We believe that in William Dalrymple's article 'The Jesus People' (8 April) he endeavoured to present a fair picture of the Jesus Fellowship Church as he encountered it, but it should be borne in mind that such visits by outsiders are carefully orchestrated and can present a distorted picture.

For every parent who feels that their child has benefited from involvement with the Jesus People, we believe there are more who bitterly regret their children's decision and the effects of them. We most certainly do.

From the time our 21-year-old son and his young wife first became involved, our hitherto happy relationship with them was marred by their changed attitudes. We could sense our son's frustrations with the lack of suitable employment in the area after leaving a steady job. It was obvious that the glowing picture of community life presented to him on his first visits had not become his later experience. We suspected that the various moves he was called upon to make resulted from what was deemed to be his 'rebellious' nature. On one occasion he admitted to hating the place, but had clearly been conditioned to believe that he would be dammed if he went back on his covenant.
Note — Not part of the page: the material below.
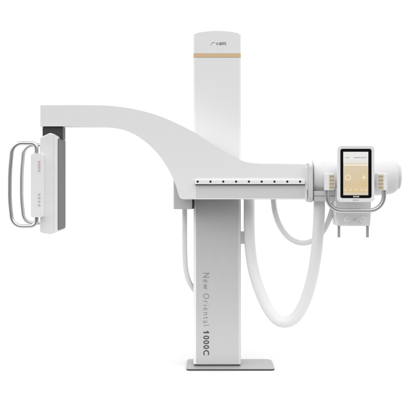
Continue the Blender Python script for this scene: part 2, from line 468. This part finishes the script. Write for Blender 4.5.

In January 1982 he had to begin the travel daily to Milton Keynes, 23 miles distant on the busy A5, to attend a training course. Because no other means of transport could be provided for him, he, a very nervous and totally untrained rider, had to undertake these journeys on a motorcycle, in darkness and completely unsuitable and dangerous weather conditions. On the fourth day he lost control on black ice met his death under a lorry. The coroner's verdict of accidental death could not be questioned but, knowing our son's lifelong aversion to all things mechanical, we shall always suspect that he had been subjected to some psychological pressure to overcome his 'lack of faith' in God's protection - for that is how any expressed fear would have been viewed.